One wood that is dangerous for every horse is black walnut, which can trigger laminitis in a horse who stands on it for even a short period of time. “You need to be aware of the source [of wood products] and be careful that there’s no black walnut in the material. Some people want to know how much black walnut would be safe, and the answer is zero,” says Coleman.

While sawdust and shavings are the most popular wood bedding products, pellets are also an option says Jenifer Nadeau, PhD, an equine extension specialist at the University of Connecticu­t, who states that for a while in her area, some horse owners were using wood pellets and liked them because they are very absorbent, “but now they are much more expensive---since they have become popular for heating homes in pellet stoves.”

Coleman agrees that pelleted wood products, when available, can make good bedding. “Horse owners like pellets because you can get away with less material. After they get moist and start to expand, you end up with more volume. A shovelful of pellets might turn into two and a half shovelfuls of expanded pellets. Some people put down a few pellets and sprinkle them with a little water so they’ll expand. They don’t get the pellets very wet, so they will still absorb moisture from urine and manure in the stall.”

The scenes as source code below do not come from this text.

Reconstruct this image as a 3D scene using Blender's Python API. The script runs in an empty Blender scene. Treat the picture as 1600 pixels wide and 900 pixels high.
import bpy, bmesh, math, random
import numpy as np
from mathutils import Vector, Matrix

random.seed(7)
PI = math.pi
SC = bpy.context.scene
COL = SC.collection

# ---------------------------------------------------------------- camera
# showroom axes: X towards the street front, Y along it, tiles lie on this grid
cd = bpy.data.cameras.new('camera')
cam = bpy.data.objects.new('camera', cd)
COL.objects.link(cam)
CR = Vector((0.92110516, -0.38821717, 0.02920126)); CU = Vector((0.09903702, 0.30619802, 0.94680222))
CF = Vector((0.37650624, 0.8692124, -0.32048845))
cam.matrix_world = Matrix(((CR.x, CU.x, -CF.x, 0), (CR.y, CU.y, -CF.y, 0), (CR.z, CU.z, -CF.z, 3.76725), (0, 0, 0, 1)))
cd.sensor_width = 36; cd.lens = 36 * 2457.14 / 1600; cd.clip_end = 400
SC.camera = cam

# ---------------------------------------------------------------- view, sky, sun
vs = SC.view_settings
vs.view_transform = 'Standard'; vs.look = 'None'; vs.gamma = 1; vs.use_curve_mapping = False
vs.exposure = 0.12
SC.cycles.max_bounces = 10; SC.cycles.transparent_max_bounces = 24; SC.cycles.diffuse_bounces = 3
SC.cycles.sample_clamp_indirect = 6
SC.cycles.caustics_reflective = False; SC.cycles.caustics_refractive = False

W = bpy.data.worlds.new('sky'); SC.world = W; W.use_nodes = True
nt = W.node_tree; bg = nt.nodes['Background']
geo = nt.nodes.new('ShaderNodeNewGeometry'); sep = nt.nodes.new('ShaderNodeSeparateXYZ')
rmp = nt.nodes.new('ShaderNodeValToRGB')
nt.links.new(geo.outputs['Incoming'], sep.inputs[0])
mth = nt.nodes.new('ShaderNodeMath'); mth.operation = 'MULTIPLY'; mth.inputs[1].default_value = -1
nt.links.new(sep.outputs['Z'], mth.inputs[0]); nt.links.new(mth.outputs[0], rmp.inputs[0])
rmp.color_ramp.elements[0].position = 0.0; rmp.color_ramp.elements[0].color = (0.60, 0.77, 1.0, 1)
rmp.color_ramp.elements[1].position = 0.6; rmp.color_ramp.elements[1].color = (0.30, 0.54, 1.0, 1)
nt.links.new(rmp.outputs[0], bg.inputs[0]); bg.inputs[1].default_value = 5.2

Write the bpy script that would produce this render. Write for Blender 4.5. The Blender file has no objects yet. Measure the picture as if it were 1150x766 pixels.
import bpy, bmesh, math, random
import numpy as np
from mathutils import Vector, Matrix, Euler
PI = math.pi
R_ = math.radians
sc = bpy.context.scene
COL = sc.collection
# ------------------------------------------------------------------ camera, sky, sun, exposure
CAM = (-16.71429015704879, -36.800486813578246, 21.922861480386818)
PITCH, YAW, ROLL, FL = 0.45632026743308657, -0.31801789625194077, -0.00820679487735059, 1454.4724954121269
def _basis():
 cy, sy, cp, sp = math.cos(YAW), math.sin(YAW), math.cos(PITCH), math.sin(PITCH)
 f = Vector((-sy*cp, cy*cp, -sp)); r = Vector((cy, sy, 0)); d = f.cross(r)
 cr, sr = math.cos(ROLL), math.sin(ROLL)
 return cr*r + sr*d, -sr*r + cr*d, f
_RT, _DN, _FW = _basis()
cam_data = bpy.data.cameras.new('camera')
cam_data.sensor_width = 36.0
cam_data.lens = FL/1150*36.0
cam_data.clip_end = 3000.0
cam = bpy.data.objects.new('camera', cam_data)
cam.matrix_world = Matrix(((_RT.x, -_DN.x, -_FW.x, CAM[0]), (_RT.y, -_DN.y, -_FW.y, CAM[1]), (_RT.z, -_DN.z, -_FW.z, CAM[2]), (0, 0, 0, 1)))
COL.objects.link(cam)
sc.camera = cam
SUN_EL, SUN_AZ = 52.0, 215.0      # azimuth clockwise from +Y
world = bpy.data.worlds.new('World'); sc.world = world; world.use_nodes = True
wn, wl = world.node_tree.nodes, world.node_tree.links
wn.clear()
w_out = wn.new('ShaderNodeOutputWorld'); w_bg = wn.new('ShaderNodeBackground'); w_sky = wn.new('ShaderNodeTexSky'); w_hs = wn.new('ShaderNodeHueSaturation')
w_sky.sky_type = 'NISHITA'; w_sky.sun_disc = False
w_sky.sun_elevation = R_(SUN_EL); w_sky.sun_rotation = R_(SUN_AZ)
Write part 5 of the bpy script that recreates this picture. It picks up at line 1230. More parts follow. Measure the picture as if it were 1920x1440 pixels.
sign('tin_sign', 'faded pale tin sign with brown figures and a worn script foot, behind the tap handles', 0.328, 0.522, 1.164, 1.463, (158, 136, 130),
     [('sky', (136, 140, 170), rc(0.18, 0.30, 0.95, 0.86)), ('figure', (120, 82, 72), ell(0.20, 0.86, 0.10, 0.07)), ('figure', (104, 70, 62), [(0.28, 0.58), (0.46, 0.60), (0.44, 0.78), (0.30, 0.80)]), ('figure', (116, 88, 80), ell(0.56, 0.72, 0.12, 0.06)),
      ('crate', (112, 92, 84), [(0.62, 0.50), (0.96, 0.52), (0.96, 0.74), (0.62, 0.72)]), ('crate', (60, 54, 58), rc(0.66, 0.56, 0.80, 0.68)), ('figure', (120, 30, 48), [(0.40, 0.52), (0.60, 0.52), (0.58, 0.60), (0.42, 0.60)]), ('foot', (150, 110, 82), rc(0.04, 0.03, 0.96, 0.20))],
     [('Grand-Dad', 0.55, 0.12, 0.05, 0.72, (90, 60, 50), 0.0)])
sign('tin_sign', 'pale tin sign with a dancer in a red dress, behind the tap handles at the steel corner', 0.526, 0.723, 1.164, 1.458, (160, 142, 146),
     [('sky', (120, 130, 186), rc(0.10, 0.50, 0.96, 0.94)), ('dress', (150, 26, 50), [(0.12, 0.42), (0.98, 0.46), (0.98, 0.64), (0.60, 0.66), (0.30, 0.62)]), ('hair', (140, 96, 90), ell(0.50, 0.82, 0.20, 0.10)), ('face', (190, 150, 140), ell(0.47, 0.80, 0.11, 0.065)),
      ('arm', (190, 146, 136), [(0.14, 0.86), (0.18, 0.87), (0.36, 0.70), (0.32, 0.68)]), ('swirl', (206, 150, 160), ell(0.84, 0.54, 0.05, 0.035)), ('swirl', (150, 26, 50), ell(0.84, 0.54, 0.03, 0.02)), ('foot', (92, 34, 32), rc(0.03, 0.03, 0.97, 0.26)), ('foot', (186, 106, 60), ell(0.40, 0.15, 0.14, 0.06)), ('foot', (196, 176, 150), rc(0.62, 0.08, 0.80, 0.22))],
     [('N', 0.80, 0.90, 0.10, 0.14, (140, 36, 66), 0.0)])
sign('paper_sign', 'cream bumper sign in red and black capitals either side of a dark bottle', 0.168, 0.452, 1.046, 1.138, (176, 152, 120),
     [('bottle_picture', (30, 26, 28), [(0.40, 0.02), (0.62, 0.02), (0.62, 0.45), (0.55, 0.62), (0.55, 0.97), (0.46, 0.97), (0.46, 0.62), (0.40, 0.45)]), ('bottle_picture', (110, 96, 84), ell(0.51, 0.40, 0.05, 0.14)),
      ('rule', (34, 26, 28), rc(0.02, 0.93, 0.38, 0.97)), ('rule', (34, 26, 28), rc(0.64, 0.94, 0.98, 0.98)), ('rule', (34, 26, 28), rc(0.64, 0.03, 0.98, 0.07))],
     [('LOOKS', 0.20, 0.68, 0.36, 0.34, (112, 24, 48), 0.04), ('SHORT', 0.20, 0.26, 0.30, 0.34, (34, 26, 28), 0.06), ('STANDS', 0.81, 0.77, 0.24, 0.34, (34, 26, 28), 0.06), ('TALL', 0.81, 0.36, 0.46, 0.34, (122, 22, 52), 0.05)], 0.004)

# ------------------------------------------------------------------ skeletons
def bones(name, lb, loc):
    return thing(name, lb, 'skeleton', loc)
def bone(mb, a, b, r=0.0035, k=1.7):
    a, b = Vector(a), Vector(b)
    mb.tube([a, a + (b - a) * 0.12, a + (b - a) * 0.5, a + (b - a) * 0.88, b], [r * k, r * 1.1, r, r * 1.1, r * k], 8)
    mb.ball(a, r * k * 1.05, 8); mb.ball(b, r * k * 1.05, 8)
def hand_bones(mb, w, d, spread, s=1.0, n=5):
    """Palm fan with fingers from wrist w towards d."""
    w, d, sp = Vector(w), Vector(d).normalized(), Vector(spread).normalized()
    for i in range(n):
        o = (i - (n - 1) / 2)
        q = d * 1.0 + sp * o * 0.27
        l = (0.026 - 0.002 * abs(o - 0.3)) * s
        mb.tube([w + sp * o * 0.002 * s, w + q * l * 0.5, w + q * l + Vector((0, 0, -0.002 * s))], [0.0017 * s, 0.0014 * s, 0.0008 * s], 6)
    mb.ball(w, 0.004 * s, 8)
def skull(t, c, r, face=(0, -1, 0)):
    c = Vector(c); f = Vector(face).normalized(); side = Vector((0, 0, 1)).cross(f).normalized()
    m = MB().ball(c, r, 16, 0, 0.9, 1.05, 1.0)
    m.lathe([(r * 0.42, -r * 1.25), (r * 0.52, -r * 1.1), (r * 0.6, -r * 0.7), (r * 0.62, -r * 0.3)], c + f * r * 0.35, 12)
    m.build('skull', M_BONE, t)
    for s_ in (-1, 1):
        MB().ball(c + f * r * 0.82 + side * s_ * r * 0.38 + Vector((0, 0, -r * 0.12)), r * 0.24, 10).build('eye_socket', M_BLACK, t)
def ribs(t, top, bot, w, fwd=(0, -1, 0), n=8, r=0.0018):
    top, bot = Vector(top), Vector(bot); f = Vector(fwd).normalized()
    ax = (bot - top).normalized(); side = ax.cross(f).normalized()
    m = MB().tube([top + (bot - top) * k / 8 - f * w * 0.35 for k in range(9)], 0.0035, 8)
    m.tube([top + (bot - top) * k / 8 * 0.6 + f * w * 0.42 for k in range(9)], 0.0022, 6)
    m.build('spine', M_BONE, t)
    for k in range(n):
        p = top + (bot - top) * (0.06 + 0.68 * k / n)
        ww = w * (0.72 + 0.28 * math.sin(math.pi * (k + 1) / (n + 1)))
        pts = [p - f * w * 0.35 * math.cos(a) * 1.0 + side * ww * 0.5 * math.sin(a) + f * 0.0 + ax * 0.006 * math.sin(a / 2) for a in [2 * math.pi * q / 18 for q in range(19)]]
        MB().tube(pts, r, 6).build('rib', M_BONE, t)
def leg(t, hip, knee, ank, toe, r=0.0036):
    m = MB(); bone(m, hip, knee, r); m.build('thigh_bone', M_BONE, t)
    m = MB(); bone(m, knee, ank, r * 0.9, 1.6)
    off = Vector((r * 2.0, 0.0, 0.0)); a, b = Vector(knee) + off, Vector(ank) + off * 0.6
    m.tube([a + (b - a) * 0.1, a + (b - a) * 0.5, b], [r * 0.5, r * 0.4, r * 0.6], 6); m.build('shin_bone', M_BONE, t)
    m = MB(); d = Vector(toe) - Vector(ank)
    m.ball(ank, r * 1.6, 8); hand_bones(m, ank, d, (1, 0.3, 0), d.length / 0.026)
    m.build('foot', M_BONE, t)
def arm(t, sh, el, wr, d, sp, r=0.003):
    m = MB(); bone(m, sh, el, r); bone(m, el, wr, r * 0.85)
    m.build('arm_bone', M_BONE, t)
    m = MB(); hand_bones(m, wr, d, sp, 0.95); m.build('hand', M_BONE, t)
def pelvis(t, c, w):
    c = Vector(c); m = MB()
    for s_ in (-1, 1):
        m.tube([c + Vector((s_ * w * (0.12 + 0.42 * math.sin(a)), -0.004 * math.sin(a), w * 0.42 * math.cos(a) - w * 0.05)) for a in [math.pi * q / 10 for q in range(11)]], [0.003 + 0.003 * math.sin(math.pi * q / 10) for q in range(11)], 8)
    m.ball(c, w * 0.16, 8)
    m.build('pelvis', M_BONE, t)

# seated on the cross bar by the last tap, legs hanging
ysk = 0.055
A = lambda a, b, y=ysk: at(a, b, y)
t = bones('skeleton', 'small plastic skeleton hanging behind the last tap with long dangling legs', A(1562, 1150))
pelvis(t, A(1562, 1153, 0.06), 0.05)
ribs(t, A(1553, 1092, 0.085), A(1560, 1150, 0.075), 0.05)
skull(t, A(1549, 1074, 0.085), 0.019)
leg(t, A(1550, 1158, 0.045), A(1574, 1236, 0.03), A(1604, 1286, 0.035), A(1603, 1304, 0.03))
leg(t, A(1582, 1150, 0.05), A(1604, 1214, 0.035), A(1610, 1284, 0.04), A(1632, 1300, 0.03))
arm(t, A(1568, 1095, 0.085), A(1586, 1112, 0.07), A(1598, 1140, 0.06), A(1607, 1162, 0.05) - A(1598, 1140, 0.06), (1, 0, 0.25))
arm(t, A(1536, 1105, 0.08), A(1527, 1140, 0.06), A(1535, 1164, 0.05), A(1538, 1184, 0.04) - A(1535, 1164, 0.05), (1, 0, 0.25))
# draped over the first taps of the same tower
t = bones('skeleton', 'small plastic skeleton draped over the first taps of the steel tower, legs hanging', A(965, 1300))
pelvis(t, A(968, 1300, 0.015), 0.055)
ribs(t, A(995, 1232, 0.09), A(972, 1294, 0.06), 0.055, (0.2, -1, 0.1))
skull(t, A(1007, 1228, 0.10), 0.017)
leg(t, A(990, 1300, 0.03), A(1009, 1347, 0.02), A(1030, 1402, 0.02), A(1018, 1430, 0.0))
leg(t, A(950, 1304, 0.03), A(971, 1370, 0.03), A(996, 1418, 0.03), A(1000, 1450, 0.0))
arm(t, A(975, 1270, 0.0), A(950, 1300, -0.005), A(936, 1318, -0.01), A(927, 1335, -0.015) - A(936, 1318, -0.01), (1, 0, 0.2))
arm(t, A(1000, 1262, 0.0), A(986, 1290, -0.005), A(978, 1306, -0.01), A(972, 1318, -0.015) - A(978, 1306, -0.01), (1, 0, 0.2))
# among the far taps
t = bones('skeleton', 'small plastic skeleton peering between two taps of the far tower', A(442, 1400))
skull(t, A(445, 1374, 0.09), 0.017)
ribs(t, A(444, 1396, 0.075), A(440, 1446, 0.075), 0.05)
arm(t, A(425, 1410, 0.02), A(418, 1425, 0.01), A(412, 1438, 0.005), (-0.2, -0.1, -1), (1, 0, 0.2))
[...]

There may be difference­s in various pellets, in terms of hardwood or softwoods. “Some of the pellets used in heating stoves may be hardwood whereas most of the bedding pellets tend to be a softwood, but for bedding you can use either,” Coleman explains. “It is important, however, to know the source, and the kind of wood, to make sure you never end up with any black walnut wood.”

How much wood product beddings cost depends on many factors, including wider economic activity in your area. “When there is a lot of constructi­on/building going on, there are more wood products available and prices are lower because they are produced in higher quantities. When constructi­on is down they become higher priced and harder to find,” says Nadeau.